Für das laufende Jahr halbierten die Ökonomen zwar ihre Prognose für das Wirtschaftswachstum von 0,8 auf 0,4 Prozent. Das liege am Konjunktureinbruch im vergangenen Winterhalbjahr, der trotz des starken zweiten Quartals nicht mehr vollständig aufgeholt werden könne.
Im nächsten Jahr soll das Bruttoinlandsprodukt (BIP) aber kräftig um 1,8 Prozent zulegen. Deutsche Unternehmen könnten dank anziehender Weltwirtschaft und vorerst eingedämmter Euro-Schuldenkrise in einem günstigen Klima Geschäfte machen. Dazu trägt im Inland die ungebremste Zuversicht der Verbraucher bei, während die Perspektiven für die Exporteure eher verhalten ausfallen.
„Eine steigende Beschäftigung und merkliche Lohnzuwächse sorgen bereits seit längerem für eine robuste Entwicklung des privaten Verbrauchs“, schreiben die Experten. Diese positive Entwicklung für Arbeitnehmer und ihre Familien dürfte 2013 und 2014 anhalten, zumal die Teuerung mit 1,6 Prozent in diesem und 1,9 Prozent im kommenden Jahr moderat bleibt.
Die gute Wirtschaftslage sorgt weiter für neue Jobs. So soll die Zahl der Erwerbstätigen in diesem Jahr im Schnitt um 235 000 und im Folgejahr um 260 000 zunehmen. Die Arbeitslosenquote sinke aber wegen mehr Zuwanderung nur leicht von 6,9 Prozent auf 6,8 Prozent in 2014.
Der von der SPD als Preis von der Union für eine große Koalition geforderte gesetzliche Mindestlohn von 8,50 Euro pro Stunde würde nach Einschätzung der Institute viele Jobs vernichten, besonders in Ostdeutschland. Im Osten verdiene rund ein Viertel der Arbeitnehmer weniger. Sollte die Politik dennoch daran festhalten, „würden wir dringend raten, diesen Mindestlohn so niedrig wie möglich anzusetzen“, sagte Ferdinand Fichtner vom Berliner DIW.
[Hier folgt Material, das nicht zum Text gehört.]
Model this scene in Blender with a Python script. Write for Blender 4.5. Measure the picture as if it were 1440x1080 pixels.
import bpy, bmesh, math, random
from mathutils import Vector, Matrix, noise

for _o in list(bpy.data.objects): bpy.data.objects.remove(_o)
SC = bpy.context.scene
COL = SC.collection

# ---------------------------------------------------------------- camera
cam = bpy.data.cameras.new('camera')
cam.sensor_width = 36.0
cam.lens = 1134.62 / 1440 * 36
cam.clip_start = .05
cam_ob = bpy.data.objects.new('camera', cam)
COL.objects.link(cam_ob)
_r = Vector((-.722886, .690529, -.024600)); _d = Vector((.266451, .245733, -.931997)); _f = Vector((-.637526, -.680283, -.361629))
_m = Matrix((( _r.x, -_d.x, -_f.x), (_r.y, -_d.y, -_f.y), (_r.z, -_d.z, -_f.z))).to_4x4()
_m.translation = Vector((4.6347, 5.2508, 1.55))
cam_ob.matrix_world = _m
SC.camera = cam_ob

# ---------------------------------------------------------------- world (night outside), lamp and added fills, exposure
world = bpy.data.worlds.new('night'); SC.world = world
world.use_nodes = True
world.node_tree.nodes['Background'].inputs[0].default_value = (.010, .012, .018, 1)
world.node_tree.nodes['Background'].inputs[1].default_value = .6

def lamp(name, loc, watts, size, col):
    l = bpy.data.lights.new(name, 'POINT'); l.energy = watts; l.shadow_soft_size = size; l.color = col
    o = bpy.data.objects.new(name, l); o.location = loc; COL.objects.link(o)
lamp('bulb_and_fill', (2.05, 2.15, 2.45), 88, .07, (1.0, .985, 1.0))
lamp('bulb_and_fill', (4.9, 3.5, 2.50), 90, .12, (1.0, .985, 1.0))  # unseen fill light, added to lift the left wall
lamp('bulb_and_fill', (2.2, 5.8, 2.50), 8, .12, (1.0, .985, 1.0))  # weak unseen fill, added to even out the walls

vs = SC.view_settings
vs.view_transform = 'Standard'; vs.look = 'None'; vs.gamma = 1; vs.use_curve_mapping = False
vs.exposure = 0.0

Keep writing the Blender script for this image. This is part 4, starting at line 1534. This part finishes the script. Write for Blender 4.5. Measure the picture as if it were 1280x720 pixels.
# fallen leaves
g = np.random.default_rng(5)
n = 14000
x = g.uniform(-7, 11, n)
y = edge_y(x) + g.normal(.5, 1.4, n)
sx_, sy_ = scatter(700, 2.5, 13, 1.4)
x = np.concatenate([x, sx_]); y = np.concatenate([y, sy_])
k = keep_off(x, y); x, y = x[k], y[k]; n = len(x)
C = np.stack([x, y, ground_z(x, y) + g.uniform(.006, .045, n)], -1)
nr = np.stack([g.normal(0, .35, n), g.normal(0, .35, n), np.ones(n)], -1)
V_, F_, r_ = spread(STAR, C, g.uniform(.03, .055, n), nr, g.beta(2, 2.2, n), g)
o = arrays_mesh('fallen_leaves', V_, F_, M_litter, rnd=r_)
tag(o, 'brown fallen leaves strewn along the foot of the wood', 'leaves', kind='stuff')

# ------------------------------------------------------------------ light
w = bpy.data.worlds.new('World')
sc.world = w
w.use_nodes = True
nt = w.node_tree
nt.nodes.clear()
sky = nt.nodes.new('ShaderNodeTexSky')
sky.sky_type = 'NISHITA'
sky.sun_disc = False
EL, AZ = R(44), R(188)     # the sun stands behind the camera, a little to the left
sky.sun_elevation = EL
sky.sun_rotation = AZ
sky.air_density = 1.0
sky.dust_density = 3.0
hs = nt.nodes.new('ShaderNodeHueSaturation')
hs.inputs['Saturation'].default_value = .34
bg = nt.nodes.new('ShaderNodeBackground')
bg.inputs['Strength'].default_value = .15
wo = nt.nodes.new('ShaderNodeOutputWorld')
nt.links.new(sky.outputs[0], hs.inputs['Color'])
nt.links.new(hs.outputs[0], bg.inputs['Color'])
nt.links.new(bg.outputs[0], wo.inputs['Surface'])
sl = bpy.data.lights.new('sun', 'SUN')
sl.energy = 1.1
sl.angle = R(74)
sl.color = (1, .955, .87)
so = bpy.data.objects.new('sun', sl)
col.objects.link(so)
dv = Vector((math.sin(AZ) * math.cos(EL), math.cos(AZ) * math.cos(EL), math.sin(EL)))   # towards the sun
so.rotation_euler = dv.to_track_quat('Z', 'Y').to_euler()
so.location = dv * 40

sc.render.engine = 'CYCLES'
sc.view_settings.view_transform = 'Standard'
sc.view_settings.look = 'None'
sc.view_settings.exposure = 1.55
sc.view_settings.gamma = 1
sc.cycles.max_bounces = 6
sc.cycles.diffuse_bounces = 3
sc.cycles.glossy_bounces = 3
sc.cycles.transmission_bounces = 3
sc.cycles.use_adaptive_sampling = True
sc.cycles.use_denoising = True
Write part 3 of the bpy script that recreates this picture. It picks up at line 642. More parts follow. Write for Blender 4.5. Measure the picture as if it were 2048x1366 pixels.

Der Staat wird wie bekannt in den nächsten Jahren steigende Überschüsse erwirtschaften können. Diese könnten bis 2018 auf 1,5 Prozent des Bruttoinlandsprodukts (BIP) steigen. Daraus ergibt sich für die Politik ein Handlungsfeld von knapp 33 Milliarden Euro. „Zusätzliche Spielräume ließen sich gewinnen, wenn Steuervergünstigungen abgebaut würden“, heißt es im Herbstgutachten mit dem Titel „Konjunktur zieht an - Haushaltsüberschüsse sinnvoll nutzen“.
Die Ökonomen empfehlen der künftigen Bundesregierung, die „kalte Progression“ - der Staat kassiert heimlich bei Lohnerhöhungen ab - zu mildern. Roland Döhrn vom Essener Forschungsinstitut RWI warnte davor, auf den bestehenden, teils ungerechten Steuertarif „noch einen höheren Spitzensteuersatz draufzuknallen“. Die diskutierte Anhebung von 45 auf 49 Prozent würde nicht nur wenige Reiche, sondern auch Mittelschicht und Wirtschaft belasten.